For my final Calculus project I have to find the area of a Bundt cake through the use of cross sectional areas. (Cakeulus)
While most seniors in High School who run into this popular calculus project may do the minimal amount possible; I wish to take this a step forward.
I cut a cross section of the cake and remade it in Photoshop
Both axis are in inches. Each interval is 1 inch. The origin represents the center bottom of the plate.
I used some software to find the points of about 180 points on the curve.
To find the volume of the entire cake by rotating the curve around the y axis, I need to find a function that can most accurately fit to the curve I have at hand.
I understand that I could use something like an ellipse, but is there any other method by which I can find a curve that "perfectly" fits my data? The size of the equation would not be an issue I just want a high level of accuracy.
Many other students are just using a quadratic to keep things simple but that ignores the curved nature of the base of the cake.
Any help would be appreciated in finding the best function that I can then rotate along the y axis.
Actually, you could get an excellent approximation of the area without using a "curve" to fit your data. You say you have about $180$ points on the curve. That means you have a polygon that closely approximates the cross-section of the bundt cake. That's all you need.
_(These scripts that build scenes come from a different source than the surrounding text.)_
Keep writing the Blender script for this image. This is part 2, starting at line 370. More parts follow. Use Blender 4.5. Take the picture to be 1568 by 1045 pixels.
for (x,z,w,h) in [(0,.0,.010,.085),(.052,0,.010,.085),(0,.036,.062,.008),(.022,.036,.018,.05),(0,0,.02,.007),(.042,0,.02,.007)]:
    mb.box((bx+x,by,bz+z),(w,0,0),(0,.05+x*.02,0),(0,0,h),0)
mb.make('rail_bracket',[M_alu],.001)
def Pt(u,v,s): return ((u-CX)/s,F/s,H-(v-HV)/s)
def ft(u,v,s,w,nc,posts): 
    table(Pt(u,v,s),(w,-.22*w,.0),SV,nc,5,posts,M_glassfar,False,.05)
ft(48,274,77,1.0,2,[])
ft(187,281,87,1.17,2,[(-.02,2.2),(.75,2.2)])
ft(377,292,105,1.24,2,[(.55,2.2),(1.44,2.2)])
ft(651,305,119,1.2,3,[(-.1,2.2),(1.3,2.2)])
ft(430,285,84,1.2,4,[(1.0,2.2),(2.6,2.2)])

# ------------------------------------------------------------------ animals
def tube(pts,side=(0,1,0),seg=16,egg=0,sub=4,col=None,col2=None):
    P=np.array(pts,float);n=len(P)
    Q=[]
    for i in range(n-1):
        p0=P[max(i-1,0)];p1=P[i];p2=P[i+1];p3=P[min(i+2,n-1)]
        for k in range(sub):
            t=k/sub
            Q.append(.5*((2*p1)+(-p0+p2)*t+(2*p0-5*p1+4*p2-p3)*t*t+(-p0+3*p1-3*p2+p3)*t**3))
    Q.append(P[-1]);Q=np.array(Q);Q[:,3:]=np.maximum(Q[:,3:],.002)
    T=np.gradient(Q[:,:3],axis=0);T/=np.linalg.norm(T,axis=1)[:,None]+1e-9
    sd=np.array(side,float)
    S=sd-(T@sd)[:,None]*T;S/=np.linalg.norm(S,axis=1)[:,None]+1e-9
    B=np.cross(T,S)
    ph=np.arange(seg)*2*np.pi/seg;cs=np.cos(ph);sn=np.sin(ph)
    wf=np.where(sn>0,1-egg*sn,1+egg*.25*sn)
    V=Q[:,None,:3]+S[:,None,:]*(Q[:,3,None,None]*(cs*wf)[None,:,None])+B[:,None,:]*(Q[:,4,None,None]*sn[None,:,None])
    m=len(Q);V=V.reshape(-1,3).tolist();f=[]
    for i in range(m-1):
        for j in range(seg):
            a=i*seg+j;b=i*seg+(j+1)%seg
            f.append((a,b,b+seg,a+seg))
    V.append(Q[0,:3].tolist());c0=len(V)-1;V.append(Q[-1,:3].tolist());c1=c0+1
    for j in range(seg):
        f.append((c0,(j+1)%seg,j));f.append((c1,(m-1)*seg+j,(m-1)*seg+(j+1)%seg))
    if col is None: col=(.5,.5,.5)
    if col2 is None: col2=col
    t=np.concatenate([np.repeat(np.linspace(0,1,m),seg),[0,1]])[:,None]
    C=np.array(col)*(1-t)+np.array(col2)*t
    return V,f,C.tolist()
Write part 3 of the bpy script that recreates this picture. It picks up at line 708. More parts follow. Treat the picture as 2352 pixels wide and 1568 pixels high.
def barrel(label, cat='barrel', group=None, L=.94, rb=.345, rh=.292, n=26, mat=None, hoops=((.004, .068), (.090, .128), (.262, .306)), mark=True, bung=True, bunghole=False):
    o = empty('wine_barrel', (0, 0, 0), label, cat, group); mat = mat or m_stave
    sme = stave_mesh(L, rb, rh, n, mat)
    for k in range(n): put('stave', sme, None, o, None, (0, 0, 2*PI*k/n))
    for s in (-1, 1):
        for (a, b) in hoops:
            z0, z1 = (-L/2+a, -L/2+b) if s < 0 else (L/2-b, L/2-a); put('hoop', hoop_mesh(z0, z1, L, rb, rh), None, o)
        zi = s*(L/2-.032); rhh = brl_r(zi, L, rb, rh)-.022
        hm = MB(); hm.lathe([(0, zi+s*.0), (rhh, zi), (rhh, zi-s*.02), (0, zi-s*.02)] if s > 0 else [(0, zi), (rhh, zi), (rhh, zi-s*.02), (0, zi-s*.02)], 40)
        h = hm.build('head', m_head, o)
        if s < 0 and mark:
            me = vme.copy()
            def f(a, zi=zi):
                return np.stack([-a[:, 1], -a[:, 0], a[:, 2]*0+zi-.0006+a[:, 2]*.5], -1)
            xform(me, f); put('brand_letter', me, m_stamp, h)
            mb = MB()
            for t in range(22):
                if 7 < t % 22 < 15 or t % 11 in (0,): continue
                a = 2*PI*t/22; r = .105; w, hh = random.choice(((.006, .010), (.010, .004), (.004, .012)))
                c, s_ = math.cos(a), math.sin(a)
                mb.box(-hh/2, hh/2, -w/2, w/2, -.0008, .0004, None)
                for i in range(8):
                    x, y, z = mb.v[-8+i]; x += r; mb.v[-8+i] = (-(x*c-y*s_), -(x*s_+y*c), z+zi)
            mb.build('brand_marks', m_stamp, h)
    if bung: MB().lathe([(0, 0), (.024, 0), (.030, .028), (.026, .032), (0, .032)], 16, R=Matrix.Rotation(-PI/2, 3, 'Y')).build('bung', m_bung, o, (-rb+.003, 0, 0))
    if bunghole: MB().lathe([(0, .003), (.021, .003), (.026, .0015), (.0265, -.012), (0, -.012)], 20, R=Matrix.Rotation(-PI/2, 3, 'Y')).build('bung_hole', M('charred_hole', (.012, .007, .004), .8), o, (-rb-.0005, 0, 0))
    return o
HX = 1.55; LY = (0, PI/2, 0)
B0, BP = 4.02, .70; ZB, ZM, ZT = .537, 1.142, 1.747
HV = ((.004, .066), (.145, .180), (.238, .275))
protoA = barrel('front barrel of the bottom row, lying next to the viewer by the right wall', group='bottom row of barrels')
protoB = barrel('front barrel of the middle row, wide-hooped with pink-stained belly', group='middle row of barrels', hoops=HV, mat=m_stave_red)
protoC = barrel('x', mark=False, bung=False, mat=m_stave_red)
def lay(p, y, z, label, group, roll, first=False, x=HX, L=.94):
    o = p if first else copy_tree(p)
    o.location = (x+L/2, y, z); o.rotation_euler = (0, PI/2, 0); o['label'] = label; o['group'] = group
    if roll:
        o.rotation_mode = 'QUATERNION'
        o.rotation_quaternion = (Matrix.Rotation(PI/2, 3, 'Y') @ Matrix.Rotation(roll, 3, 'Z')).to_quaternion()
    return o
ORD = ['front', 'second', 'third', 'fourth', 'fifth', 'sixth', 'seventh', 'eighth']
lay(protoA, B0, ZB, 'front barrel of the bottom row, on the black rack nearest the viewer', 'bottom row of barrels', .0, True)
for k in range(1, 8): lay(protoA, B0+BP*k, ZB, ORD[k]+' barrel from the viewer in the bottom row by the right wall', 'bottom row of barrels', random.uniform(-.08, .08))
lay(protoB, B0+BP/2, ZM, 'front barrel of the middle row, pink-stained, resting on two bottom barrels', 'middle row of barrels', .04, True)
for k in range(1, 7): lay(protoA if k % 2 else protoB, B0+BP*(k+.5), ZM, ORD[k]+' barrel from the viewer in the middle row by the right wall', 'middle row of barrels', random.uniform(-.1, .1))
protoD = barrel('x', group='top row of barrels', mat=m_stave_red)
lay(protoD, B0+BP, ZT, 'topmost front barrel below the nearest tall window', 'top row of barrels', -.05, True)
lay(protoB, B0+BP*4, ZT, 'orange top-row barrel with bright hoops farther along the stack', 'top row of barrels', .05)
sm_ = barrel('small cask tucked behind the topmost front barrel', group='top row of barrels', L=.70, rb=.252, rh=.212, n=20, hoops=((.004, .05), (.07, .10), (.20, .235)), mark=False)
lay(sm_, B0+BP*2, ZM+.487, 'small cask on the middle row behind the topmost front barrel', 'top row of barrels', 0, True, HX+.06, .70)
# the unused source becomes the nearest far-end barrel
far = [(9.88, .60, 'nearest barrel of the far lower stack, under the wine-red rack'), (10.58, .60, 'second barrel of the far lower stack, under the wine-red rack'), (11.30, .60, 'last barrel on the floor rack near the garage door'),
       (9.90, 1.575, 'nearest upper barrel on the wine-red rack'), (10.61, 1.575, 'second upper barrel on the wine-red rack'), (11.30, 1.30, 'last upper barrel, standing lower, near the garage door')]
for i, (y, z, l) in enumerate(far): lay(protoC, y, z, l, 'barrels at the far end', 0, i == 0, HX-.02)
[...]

Pappus's Centroid Theorem (the second one) says the volume of the cake is the product of the area of the slice and the length of the circle that the centroid makes when it revolves around the $y$-axis. You can use the shoelace formula to find the area from your polygon's points, and another, similar formula to find the location of the centroid. (Note that the centroid reference gives another formula for the area.) Finding the arc length made by the centroid is trivial, so the volume will be easy.
From the links I gave you should be able to use a spreadsheet (such as google sheets) to find the area and centroid, and the rest is easy. Ask if you need more help. This should easily give you high credit for your project. If your teacher asks how calculus was used, point to Pappus's Centroid Theorem (which was discovered by geometry but these days is used in calculus class and justified by calculus).
By the way, I exported your Data to MS Excel and got these values:
Area=$7.170317894$ (actually, the negative of that, since your points are in "backwards," clockwise order)
Centroid= $(3.072863031, 1.504220763)$
(These figures are corrected from a previous version of this answer.) I'll leave the final volume calculation to you.
If you are serious about finding "a curve that 'perfectly' fits my data" and it is true that "the size of the equation would not be an issue I just want a high level of accuracy", the polygon leads you to a perfect answer. This particular answer works since no two consecutive $x$-values in your data are equal, so none of the bordering line segments is vertical. Here is a relation, using a point-point form of the equation of a line:
$$\left(2.7263985\le x<2.8254118 \quad\text{and}\quad \frac{y-3.1299872}{x-2.7263985}=\frac{3.1291170-3.1299872}{2.8254118-2.7263985}\right)$$ $$\text{or}$$ $$\left(2.8254118\le x<2.9258595 \quad\text{and}\quad \frac{y-3.1291170}{x-2.8254118}=\frac{3.0881827-3.1291170}{2.9258595-2.8254118}\right)$$ $$\text{or}$$ $$\vdots$$
If you want to avoid the logical operators "and" and "or" there are numeric ways of simulating them, but that would make the relation even longer. Note that I did not use the usual "definition by cases" of a function since the relation is not a function: there are two values of $y$ for all values of $x$ between $1.5996108$ and $4.5847140$. You could use "definition by cases" of two functions if you use a parametric form of the relation rather than a Cartesian one, or if you define the upper and the lower curves separately.